The May Advance Report on April Durable Goods was released this morning by the Census Bureau. Here is the Bureau's summary on new orders:
New orders for manufactured durable goods in April increased $1.9 billion or 0.8 percent to $239.9 billion, the U.S. Census Bureau announced today. This increase, up three consecutive months, followed a 3.6 percent March increase. Excluding transportation, new orders increased 0.1 percent. Excluding defense, new orders decreased 0.8 percent.
Transportation equipment, also up three consecutive months, led the increase, $1.7 billion or 2.3 percent to $76.9 billion. Download full PDF
The latest new orders number came in at 0.8 percent month-over-month, which substantially beat the Investing.com forecast of -0.5 percent. Year-over-year new orders are up 7.1 percent.
If we exclude transportation, "core" durable goods came in at 0.1 percent MoM, below the Investing.com forecast of 0.3 percent. The YoY core number was up 4.8 percent.
If we exclude both transportation and defense, durable goods were down a disappointing 2.4 percent MoM and up only 1.6 percent YoY.
The Core Capital Goods New Orders number (nondefense captial goods used in the production of goods or services, excluding aircraft) was also negative -- down 1.2 percent MoM. The YoY number was up 3.9 percent.
The first chart is an overlay of durable goods new orders and the S&P 500. We see an obvious correlation between the two, especially over the past decade, with the market, not surprisingly, as the more volatile of the two. Over the past year, the market has certainly pulled away from the durable goods reality, something we also saw in the late 1990s.
An overlay with unemployment (inverted) also shows some correlation. We saw unemployment begin to deteriorate prior to the peak in durable goods orders that closely coincided with the onset of the Great Recession, but the unemployment recovery tended to lag the advance durable goods orders.
Here is an overlay with GDP — another comparison I like to watch.
The next chart shows the percent change in Core Durable Goods (which excludes transportation) overlaid on the headline number, which helps us see substantial volatility of the transportation component.

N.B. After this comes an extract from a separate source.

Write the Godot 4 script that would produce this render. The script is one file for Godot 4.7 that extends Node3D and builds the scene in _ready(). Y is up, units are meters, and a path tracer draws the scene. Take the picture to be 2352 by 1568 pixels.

Here is a similar overlay, this time excluding Defense as well as Transportation (an even more "core" number).
This last chart is an overlay of Core Capital Goods on the larger series. This takes a step back in the durable goods process to show Manufacturers' New Orders for Nondefense Capital Goods Excluding Aircraft.
In theory the durable goods orders series should be one of the more important indicators of the economy's health. However, its volatility and susceptibility to major revisions suggest caution in taking the data for any particular month too seriously.